EDUCATION
Educational History
In partnership with Bellevue University, we offer educational resources to further enhance your experience around the Nebraska Vietnam Veterans Memorial, its veterans, and related events of the Vietnam War. The resources include educational history dates of major activity in Vietnam and the United States from 1959 to 1974.
Vietnam & US Activity
1959-1964









The Geneva Accords 1954
- The disengagement, partition and military regroupment of each country’s armed forces.
- Civil regroupment and administration.
- Arms Control.
- International supervision and control.
- Procedural matters.

Gulf of Tonkin Resolution
The Gulf of Tonkin Resolution was the beginning of the United States’ formal involvement in the Vietnam War. It authorized the President of the United States, Lyndon Johnson to “take all necessary measures to repel any armed attack against the forces of the United States and to prevent further aggression” by the communist government of North Vietnam.

Ho Chi Minh Trail
Ho Chi Minh Trail, elaborate system of mountain and jungle paths and trails used by North Vietnam to infiltrate troops and supplies into South Vietnam, Cambodia, and Laos during the Vietnam War. A map showing bases and supply routes during the Vietnam War. The trail was put into operation beginning in 1959, after the North Vietnamese leadership decided to use revolutionary warfare to reunify South with North Vietnam.

Major Dale R. Buis
Army Major Dale R. Buis was born in Pender, Thurston County, Nebraska. His is the first name on the Vietnam Wall in Washington, DC. He was a military advisor assigned to Vietnam to train South Vietnamese troops, and was killed during what is characterized as non-hostile action, by Vietcong guerrillas with small arms fire and a satchel charge at Bienhoa.

Red Cross
During the eight years of American combat activity in the war (1965-1972), the Red Cross handled more than 2,168,000 emergency communications between servicemen and their families. Red Cross field directors and chapter staff at home assisted an average of 27,800 servicemen each month with personal and family problems. An average of over 280,000 servicemen a month participated in recreation activities at Red Cross centers and in SRAO programs in Vietnam and neighboring countries.

Viet Cong
The Viet Cong was an armed communist revolutionary organization in South Vietnam, Laos and Cambodia.
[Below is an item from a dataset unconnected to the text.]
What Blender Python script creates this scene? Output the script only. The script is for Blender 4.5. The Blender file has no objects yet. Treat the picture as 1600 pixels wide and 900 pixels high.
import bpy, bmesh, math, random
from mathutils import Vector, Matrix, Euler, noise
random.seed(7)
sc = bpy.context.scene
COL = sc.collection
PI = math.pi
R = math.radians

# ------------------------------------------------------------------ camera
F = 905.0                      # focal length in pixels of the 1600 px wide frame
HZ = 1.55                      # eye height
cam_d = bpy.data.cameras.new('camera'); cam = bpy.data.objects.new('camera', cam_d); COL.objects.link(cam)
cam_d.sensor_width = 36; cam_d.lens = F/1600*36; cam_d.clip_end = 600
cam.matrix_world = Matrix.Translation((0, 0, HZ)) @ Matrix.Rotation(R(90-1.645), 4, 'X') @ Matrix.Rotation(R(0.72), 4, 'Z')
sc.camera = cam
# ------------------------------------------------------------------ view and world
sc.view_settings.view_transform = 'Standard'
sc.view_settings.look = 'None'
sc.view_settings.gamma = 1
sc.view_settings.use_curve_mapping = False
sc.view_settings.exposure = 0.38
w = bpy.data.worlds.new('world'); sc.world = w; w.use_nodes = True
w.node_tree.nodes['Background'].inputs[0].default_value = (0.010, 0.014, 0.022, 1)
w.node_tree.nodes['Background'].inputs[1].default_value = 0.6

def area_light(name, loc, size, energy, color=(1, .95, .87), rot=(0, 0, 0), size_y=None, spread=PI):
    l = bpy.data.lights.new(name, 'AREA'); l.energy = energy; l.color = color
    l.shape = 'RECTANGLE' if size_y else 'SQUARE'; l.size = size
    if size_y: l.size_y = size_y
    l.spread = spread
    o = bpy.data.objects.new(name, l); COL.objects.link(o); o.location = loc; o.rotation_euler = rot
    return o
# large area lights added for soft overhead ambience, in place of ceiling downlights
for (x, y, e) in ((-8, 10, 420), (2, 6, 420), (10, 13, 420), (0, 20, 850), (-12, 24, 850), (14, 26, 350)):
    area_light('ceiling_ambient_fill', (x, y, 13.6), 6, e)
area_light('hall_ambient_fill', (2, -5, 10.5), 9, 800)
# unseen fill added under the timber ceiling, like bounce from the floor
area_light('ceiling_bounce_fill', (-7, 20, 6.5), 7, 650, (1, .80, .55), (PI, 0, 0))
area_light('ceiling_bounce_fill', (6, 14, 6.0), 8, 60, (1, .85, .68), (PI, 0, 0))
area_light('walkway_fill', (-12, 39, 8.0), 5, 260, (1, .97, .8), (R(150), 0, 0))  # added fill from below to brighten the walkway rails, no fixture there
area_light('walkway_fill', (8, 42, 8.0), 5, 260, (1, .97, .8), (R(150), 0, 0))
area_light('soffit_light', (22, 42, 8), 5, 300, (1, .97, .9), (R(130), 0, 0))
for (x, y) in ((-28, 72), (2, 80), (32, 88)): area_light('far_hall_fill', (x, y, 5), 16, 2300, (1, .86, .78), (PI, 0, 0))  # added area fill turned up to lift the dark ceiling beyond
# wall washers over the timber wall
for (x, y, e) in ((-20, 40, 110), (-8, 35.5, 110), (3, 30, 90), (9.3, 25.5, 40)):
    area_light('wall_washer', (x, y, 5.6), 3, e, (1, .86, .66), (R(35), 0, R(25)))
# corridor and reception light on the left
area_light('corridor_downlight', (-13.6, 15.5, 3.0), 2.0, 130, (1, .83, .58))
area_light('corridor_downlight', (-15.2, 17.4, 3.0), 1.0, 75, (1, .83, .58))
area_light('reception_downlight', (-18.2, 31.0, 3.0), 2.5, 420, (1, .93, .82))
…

It fought under the direction of North Vietnam, against the South Vietnamese and United States governments during the Vietnam War, eventually emerging on the winning side. It had both guerrilla and regular army units, as well as a network of cadres who organized peasants in the territory the Viet Cong controlled.
During the war, communist fighters and anti-war activists claimed that the Viet Cong was an insurgency indigenous to the South, while the U.S. and South Vietnamese governments portrayed the group as a tool of North Vietnam. According to Trần Văn Trà, the Viet Cong’s top commander, and the post-war Vietnamese government’s official history, the Viet Cong followed orders from Hanoi and were part of the People’s Army of Vietnam, or North Vietnamese army.

Domino Theory
In a press conference on April 7, U.S. President D. Eisenhower described the situation in Vietnam as a “falling domino” whose loss would lead to rapid and widespread communist victories in neighboring countries. This concept was referred to as the domino effect. Eisenhower’s speech laid the foundation for U.S. steady involvement in Vietnam as part of its containment policy implemented throughout the world.
Successive U.S. Presidents would use the domino theory to justify their escalation of U.S. intervention in Vietnam. President Kennedy, in his inauguration speech, stated that U.S. security may be lost piece by piece, country by country as a result of the domino effect. As a response, he decided to increase aid and military advisers in South Vietnam. By November 1963, the number of military advisers reached approximately 16,000.
President Johnson eventually sent troops to Vietnam in 1965, and President Nixon escalated the conflict further to Laos and Cambodia.

President John Kennedy
Elected in 1960, John F. Kennedy (1917-1963) became the 35th president of the United States. He served from 1961 until his assassination in November 1963. Despite the warnings of Eisenhower about Laos and Vietnam, the opinion of J.F. Kennedy about Europe and Latin America was much more important than that in Asia. The administration of Kennedy remained crucially devoted to the Cold War foreign policy which was inherited from the administrations of Truman and Eisenhower.
In 1961, Kennedy had to cope with a series of challenges, including the failure of the Bay of Pigs Invasion, the construction of the Berlin Wall, and the ongoing negotiation between the Pathet Lao communist movement and the pro-Western Lao government. This convergence of crises was seen as a significant challenge for Kennedy’s administration.
John F. Kennedy believed that another failure to control and prevent the expansion of communism would seriously damage the U.S.’ credibility with allies and his own reputation. Consequently, he made the decision to “draw a line in the sand” and take action to halt the spread of communism in Vietnam.